Nesse sentido, temos de trabalhar diariamente para manter o equilíbrio, mostrar que é possível conciliar as duas realidades, os dois desafios permanentes. Importa que tenhamos sempre presentes os valores que nos foram transmitidos pelos nossos pais e que temos o dever de os cultivar ao longo da vida, junto dos nossos filhos e no contexto das nossas relações profissionais. Falo de valores como a integridade, a seriedade, a veracidade, a lealdade, a confiança, a disponibilidade e a partilha.
Numa outra linha de reflexão, à medida que as mulheres se foram afirmando no trabalho e conseguindo um reconhecimento por parte da sociedade, a cultura geracional foi igualmente sofrendo alterações. Existem sinais nos jovens de hoje que mostram uma maior preocupação com o tempo de qualidade e a vivência fora do espaço laboral, quando na minha geração a primazia veio a recair principalmente em fazer carreira e trabalhar cada vez mais para marcar a diferença. Esta é a nova realidade que temos de compreender, pois os mais novos, embora assumindo as suas responsabilidades, não abdicam da sua esfera pessoal (eles próprios, a família e os amigos) em prol do trabalho, ao contrário do que muitos de nós priorizámos ao longo dos anos.

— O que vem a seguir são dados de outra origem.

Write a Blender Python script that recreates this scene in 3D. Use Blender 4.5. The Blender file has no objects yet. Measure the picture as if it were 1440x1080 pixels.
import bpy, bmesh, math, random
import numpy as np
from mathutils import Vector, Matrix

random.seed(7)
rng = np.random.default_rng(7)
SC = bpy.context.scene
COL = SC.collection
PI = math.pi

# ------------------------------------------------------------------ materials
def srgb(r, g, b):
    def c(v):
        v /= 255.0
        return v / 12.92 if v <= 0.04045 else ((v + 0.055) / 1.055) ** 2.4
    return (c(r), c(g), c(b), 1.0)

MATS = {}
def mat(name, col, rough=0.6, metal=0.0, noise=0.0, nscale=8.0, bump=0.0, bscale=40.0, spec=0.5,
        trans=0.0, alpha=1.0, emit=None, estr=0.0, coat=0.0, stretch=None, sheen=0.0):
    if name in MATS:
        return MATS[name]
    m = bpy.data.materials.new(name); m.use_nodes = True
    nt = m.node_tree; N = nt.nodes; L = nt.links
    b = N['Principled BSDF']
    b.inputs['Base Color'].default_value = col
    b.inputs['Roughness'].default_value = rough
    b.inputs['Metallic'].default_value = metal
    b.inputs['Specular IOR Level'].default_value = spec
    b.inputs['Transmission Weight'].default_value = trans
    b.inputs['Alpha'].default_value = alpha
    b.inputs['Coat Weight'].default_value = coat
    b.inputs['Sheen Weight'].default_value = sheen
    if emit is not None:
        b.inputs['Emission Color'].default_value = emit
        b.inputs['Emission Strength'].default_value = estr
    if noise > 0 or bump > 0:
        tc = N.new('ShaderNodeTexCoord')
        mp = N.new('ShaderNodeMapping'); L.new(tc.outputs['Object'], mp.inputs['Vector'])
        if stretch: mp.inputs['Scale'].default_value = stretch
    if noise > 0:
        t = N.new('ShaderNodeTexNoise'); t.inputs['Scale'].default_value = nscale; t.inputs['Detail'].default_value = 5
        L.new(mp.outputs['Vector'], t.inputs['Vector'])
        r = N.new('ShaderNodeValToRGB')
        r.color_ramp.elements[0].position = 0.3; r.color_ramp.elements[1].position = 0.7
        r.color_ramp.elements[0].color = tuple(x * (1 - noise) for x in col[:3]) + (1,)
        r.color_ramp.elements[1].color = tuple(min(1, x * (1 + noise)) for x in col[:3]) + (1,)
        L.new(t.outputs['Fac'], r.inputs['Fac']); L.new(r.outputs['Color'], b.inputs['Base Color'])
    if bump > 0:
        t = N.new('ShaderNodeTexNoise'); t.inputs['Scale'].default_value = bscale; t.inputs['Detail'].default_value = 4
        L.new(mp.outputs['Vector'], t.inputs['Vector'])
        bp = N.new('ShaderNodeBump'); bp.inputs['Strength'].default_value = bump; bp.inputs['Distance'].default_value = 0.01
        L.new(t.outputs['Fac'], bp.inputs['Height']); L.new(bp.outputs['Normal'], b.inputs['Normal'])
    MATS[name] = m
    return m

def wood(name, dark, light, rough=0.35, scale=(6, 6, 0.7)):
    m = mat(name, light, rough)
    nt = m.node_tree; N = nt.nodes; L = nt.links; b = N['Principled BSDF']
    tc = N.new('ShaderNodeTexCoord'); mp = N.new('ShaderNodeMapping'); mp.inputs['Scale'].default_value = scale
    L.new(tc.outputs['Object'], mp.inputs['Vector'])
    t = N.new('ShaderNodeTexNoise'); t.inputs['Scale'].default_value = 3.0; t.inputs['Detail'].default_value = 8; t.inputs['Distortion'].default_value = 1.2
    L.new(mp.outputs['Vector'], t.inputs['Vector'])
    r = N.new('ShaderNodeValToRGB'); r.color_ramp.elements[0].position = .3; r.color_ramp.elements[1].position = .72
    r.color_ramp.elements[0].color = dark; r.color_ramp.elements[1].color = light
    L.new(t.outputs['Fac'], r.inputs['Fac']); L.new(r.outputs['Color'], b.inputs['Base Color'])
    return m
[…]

É certo que as novas ferramentas vieram permitir novas formas de trabalho, proporcionando por um lado uma melhor gestão do tempo e, por outro, o descomplicar de certas tarefas e actividades.
Em relação às mulheres, actualmente e nas áreas de comunicação onde me encontro, mais de 60% da força de trabalho é já representada pelo sexo feminino; no entanto, em cargos de liderança a representatividade está à volta dos 40%, o que mostra que ainda há algo a fazer. O mérito no feminino é de certeza muito relevante, mas a abertura ao género por parte de muitas empresas e a igualdade de oportunidades ainda estão aquém do desejável para conseguirmos este equilíbrio também ele desafiante.
“Felizmente, é justo reconhecê-lo e um motivo de orgulho, que na organização onde trabalho muitas são as mulheres em cargos de liderança e em muitas outras funções de destaque”
A terminar, gostaria de referir que todos os momentos de reflexão são importantes para nos ajudarem a equilibrar as nossas vidas pessoais e profissionais. Tudo isto numa lógica de gestão do tempo harmonizada e bem repartida, tanto quanto nos for possível, na certeza de que estamos perante dois polos que não devem rivalizar nem disputar a nossa dedicação, pois ambos se completam.
Se, enquanto estamos profissionalmente activos, é natural que a carreira leve alguma vantagem nessa divisão do nosso tempo, temos o dever de compensar (logo, equilibrar) nos momentos em que estamos em família, dedicando-lhe o máximo que pudermos e soubermos.
Em ambos os cenários, todos ocupamos os nossos lugares e pretendemos que os mesmos venham ao encontro dos nossos objectivos pessoais e profissionais.
Dilema, desafio ou utopia, a relação entre família-carreira é, muito simplesmente, uma questão de equilíbrio que a todos se coloca.